The two exits are where Schafer and Bowdish roads intersect Dishman-Mica Road.

Cooperstein cited the 2008 Valleyview fire that destroyed 11 Ponderosa-area homes and the 1991 “firestorm” that burned 14 homes and threatened 105. Firestorm flames reached the first home 30 minutes after residents were told to evacuate.

Dempsey discovered that the Whipple traffic analysis – which said the neighborhood could be evacuated in 30 minutes – was based on “ideal conditions.”

It made no allowance for snarls such as stalled vehicles, traffic accidents, smoke-reduced visibility or downed trees, Dempsey said.

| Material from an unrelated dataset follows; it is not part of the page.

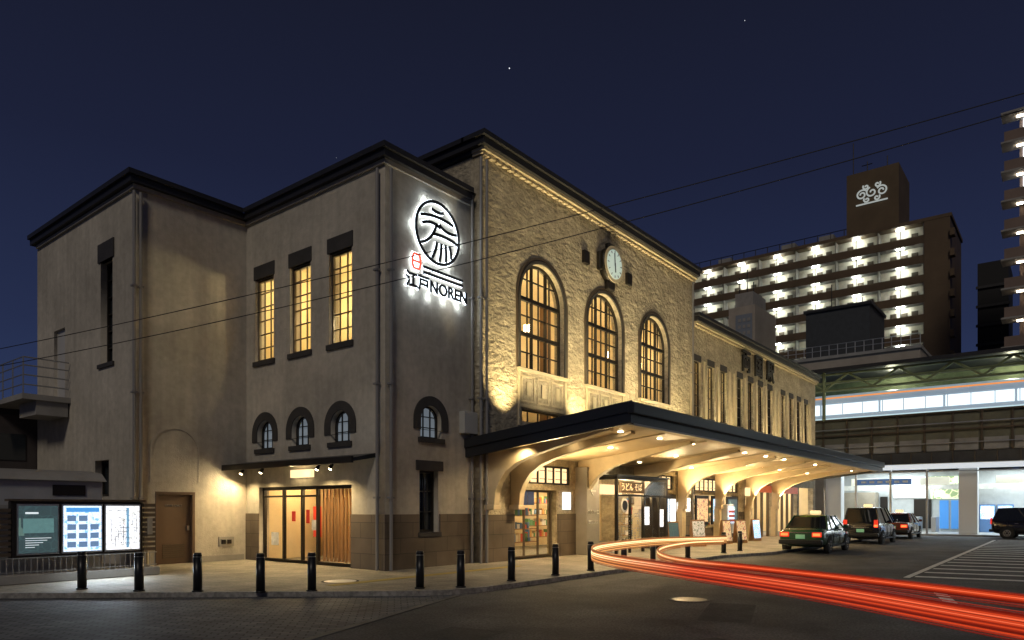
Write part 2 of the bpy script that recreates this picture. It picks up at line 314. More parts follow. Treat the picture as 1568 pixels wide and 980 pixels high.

Even with emergency personnel controlling intersections, Dempsey found only 20 percent of the existing 1,281 homes could be evacuated in 30 minutes. His analysis was sound, according to the Court of Appeals.

The court reversed Superior Court Judge Greg Sypolt’s decision in December 2008 that Dempsey was wrong to require more study of fire-evacuation issues.

Dempsey said Spokane Valley planners incorrectly decided Ponderosa PUD would have no significant environmental effect except for archaeological issues.

Less than a month after Sypolt’s decision, Superior Court Judge Kathleen O’Connor issued an opposite ruling in a nearly identical case.

O’Connor’s decision involved developer Bryan Walker’s proposed 45-lot Ponderosa Estates North subdivision on 15.2 acres at 3310 S. Ridgeview Drive.

In October, Walker dropped his appeal of O’Connor’s ruling. He said he wants to redesign his project to satisfy neighborhood and fire district concerns.

“At some point in time, there will be solutions to this problem, and right now we’ve just decided to wait,” Walker said.

He said a third access road could be routed across his property, but it would require the cooperation of other landowners.

“This is the perfect storm for a third access, and we’re willing to build most of it,” he said.